TASK PROMPT: Write out the whole listing again, exactly.

RECORDED INFORMATION:
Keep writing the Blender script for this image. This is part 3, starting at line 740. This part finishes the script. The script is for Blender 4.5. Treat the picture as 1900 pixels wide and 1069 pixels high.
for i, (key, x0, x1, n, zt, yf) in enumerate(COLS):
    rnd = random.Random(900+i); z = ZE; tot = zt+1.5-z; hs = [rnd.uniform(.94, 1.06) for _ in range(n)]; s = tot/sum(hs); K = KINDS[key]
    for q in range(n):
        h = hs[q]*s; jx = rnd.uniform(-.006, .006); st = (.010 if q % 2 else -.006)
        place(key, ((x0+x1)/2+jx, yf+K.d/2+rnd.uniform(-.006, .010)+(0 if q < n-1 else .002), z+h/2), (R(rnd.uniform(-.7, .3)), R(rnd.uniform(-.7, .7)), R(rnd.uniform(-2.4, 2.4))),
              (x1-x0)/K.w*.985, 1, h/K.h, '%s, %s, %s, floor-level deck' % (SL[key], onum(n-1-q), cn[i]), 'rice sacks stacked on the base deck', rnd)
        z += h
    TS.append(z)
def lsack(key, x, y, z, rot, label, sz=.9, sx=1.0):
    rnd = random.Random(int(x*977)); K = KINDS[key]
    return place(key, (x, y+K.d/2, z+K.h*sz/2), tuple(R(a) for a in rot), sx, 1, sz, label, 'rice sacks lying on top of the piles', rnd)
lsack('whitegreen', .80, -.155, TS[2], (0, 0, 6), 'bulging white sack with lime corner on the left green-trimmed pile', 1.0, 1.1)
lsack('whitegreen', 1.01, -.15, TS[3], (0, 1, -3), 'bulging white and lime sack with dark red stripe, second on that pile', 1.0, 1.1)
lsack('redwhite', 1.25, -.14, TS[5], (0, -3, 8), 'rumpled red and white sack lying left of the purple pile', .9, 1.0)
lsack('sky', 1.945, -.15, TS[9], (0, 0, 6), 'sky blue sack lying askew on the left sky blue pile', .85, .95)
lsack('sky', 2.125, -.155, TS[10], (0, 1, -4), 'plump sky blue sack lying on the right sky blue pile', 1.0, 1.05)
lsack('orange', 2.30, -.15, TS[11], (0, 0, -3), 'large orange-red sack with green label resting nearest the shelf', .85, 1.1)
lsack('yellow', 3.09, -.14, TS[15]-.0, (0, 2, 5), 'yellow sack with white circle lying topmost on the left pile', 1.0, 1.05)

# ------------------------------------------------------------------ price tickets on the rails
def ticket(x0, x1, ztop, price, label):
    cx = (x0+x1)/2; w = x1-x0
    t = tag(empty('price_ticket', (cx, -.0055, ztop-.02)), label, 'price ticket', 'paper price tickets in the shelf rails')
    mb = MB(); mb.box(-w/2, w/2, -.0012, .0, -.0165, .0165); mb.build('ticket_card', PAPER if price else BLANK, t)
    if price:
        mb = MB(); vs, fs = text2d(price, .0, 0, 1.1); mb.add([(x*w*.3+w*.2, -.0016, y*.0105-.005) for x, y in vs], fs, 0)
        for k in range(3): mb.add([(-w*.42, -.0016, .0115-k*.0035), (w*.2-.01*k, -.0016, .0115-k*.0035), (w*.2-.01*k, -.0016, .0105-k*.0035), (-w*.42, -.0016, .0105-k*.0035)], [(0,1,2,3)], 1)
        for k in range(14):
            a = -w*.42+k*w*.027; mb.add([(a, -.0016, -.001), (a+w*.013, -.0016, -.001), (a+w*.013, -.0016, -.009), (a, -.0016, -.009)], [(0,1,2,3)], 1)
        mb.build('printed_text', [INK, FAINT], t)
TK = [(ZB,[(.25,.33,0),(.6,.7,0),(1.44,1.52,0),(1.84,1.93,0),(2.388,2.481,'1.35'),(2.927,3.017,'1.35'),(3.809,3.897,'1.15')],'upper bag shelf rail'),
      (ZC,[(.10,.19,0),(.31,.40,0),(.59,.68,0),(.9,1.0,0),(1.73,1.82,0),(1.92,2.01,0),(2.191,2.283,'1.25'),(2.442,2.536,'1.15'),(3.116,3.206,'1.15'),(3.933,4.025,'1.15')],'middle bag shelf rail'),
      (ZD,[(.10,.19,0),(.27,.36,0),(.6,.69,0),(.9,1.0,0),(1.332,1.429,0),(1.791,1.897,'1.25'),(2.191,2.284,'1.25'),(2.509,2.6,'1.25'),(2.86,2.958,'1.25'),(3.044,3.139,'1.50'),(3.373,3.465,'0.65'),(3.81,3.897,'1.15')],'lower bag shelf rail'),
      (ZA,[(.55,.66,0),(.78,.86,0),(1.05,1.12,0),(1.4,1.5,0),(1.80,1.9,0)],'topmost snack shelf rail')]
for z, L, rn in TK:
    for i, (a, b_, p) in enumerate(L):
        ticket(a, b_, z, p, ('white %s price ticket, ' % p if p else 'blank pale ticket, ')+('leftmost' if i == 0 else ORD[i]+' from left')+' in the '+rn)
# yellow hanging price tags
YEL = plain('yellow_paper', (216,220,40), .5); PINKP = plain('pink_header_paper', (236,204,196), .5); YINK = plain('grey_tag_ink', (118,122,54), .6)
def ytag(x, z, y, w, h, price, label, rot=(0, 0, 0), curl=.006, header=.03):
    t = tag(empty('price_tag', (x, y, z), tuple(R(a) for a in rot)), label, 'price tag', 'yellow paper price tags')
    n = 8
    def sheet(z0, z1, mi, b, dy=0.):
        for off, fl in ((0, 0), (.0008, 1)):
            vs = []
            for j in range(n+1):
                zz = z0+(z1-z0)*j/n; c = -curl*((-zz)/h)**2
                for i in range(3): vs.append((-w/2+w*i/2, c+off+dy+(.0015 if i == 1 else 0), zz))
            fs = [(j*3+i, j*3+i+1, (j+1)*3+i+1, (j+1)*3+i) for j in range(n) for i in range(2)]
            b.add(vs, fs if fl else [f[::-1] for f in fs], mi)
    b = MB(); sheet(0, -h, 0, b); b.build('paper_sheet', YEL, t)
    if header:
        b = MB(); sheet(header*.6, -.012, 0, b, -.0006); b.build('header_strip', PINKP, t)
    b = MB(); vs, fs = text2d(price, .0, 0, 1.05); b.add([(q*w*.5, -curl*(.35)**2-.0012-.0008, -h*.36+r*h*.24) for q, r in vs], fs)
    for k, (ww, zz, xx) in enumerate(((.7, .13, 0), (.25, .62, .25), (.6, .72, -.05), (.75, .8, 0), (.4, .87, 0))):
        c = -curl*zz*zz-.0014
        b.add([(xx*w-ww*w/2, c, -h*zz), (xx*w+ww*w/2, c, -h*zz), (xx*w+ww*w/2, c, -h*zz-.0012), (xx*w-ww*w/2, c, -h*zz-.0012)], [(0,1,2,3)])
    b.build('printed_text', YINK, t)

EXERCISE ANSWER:
Keep writing the Blender script for this image. This is part 3, starting at line 740. This part finishes the script. The script is for Blender 4.5. Treat the picture as 1900 pixels wide and 1069 pixels high.
for i, (key, x0, x1, n, zt, yf) in enumerate(COLS):
    rnd = random.Random(900+i); z = ZE; tot = zt+1.5-z; hs = [rnd.uniform(.94, 1.06) for _ in range(n)]; s = tot/sum(hs); K = KINDS[key]
    for q in range(n):
        h = hs[q]*s; jx = rnd.uniform(-.006, .006); st = (.010 if q % 2 else -.006)
        place(key, ((x0+x1)/2+jx, yf+K.d/2+rnd.uniform(-.006, .010)+(0 if q < n-1 else .002), z+h/2), (R(rnd.uniform(-.7, .3)), R(rnd.uniform(-.7, .7)), R(rnd.uniform(-2.4, 2.4))),
              (x1-x0)/K.w*.985, 1, h/K.h, '%s, %s, %s, floor-level deck' % (SL[key], onum(n-1-q), cn[i]), 'rice sacks stacked on the base deck', rnd)
        z += h
    TS.append(z)
def lsack(key, x, y, z, rot, label, sz=.9, sx=1.0):
    rnd = random.Random(int(x*977)); K = KINDS[key]
    return place(key, (x, y+K.d/2, z+K.h*sz/2), tuple(R(a) for a in rot), sx, 1, sz, label, 'rice sacks lying on top of the piles', rnd)
lsack('whitegreen', .80, -.155, TS[2], (0, 0, 6), 'bulging white sack with lime corner on the left green-trimmed pile', 1.0, 1.1)
lsack('whitegreen', 1.01, -.15, TS[3], (0, 1, -3), 'bulging white and lime sack with dark red stripe, second on that pile', 1.0, 1.1)
lsack('redwhite', 1.25, -.14, TS[5], (0, -3, 8), 'rumpled red and white sack lying left of the purple pile', .9, 1.0)
lsack('sky', 1.945, -.15, TS[9], (0, 0, 6), 'sky blue sack lying askew on the left sky blue pile', .85, .95)
lsack('sky', 2.125, -.155, TS[10], (0, 1, -4), 'plump sky blue sack lying on the right sky blue pile', 1.0, 1.05)
lsack('orange', 2.30, -.15, TS[11], (0, 0, -3), 'large orange-red sack with green label resting nearest the shelf', .85, 1.1)
lsack('yellow', 3.09, -.14, TS[15]-.0, (0, 2, 5), 'yellow sack with white circle lying topmost on the left pile', 1.0, 1.05)

# ------------------------------------------------------------------ price tickets on the rails
def ticket(x0, x1, ztop, price, label):
    cx = (x0+x1)/2; w = x1-x0
    t = tag(empty('price_ticket', (cx, -.0055, ztop-.02)), label, 'price ticket', 'paper price tickets in the shelf rails')
    mb = MB(); mb.box(-w/2, w/2, -.0012, .0, -.0165, .0165); mb.build('ticket_card', PAPER if price else BLANK, t)
    if price:
        mb = MB(); vs, fs = text2d(price, .0, 0, 1.1); mb.add([(x*w*.3+w*.2, -.0016, y*.0105-.005) for x, y in vs], fs, 0)
        for k in range(3): mb.add([(-w*.42, -.0016, .0115-k*.0035), (w*.2-.01*k, -.0016, .0115-k*.0035), (w*.2-.01*k, -.0016, .0105-k*.0035), (-w*.42, -.0016, .0105-k*.0035)], [(0,1,2,3)], 1)
        for k in range(14):
            a = -w*.42+k*w*.027; mb.add([(a, -.0016, -.001), (a+w*.013, -.0016, -.001), (a+w*.013, -.0016, -.009), (a, -.0016, -.009)], [(0,1,2,3)], 1)
        mb.build('printed_text', [INK, FAINT], t)
TK = [(ZB,[(.25,.33,0),(.6,.7,0),(1.44,1.52,0),(1.84,1.93,0),(2.388,2.481,'1.35'),(2.927,3.017,'1.35'),(3.809,3.897,'1.15')],'upper bag shelf rail'),
      (ZC,[(.10,.19,0),(.31,.40,0),(.59,.68,0),(.9,1.0,0),(1.73,1.82,0),(1.92,2.01,0),(2.191,2.283,'1.25'),(2.442,2.536,'1.15'),(3.116,3.206,'1.15'),(3.933,4.025,'1.15')],'middle bag shelf rail'),
      (ZD,[(.10,.19,0),(.27,.36,0),(.6,.69,0),(.9,1.0,0),(1.332,1.429,0),(1.791,1.897,'1.25'),(2.191,2.284,'1.25'),(2.509,2.6,'1.25'),(2.86,2.958,'1.25'),(3.044,3.139,'1.50'),(3.373,3.465,'0.65'),(3.81,3.897,'1.15')],'lower bag shelf rail'),
      (ZA,[(.55,.66,0),(.78,.86,0),(1.05,1.12,0),(1.4,1.5,0),(1.80,1.9,0)],'topmost snack shelf rail')]
for z, L, rn in TK:
    for i, (a, b_, p) in enumerate(L):
        ticket(a, b_, z, p, ('white %s price ticket, ' % p if p else 'blank pale ticket, ')+('leftmost' if i == 0 else ORD[i]+' from left')+' in the '+rn)
# yellow hanging price tags
YEL = plain('yellow_paper', (216,220,40), .5); PINKP = plain('pink_header_paper', (236,204,196), .5); YINK = plain('grey_tag_ink', (118,122,54), .6)
def ytag(x, z, y, w, h, price, label, rot=(0, 0, 0), curl=.006, header=.03):
    t = tag(empty('price_tag', (x, y, z), tuple(R(a) for a in rot)), label, 'price tag', 'yellow paper price tags')
    n = 8
    def sheet(z0, z1, mi, b, dy=0.):
        for off, fl in ((0, 0), (.0008, 1)):
            vs = []
            for j in range(n+1):
                zz = z0+(z1-z0)*j/n; c = -curl*((-zz)/h)**2
                for i in range(3): vs.append((-w/2+w*i/2, c+off+dy+(.0015 if i == 1 else 0), zz))
            fs = [(j*3+i, j*3+i+1, (j+1)*3+i+1, (j+1)*3+i) for j in range(n) for i in range(2)]
            b.add(vs, fs if fl else [f[::-1] for f in fs], mi)
    b = MB(); sheet(0, -h, 0, b); b.build('paper_sheet', YEL, t)
    if header:
        b = MB(); sheet(header*.6, -.012, 0, b, -.0006); b.build('header_strip', PINKP, t)
    b = MB(); vs, fs = text2d(price, .0, 0, 1.05); b.add([(q*w*.5, -curl*(.35)**2-.0012-.0008, -h*.36+r*h*.24) for q, r in vs], fs)
    for k, (ww, zz, xx) in enumerate(((.7, .13, 0), (.25, .62, .25), (.6, .72, -.05), (.75, .8, 0), (.4, .87, 0))):
        c = -curl*zz*zz-.0014
        b.add([(xx*w-ww*w/2, c, -h*zz), (xx*w+ww*w/2, c, -h*zz), (xx*w+ww*w/2, c, -h*zz-.0012), (xx*w-ww*w/2, c, -h*zz-.0012)], [(0,1,2,3)])
    b.build('printed_text', YINK, t)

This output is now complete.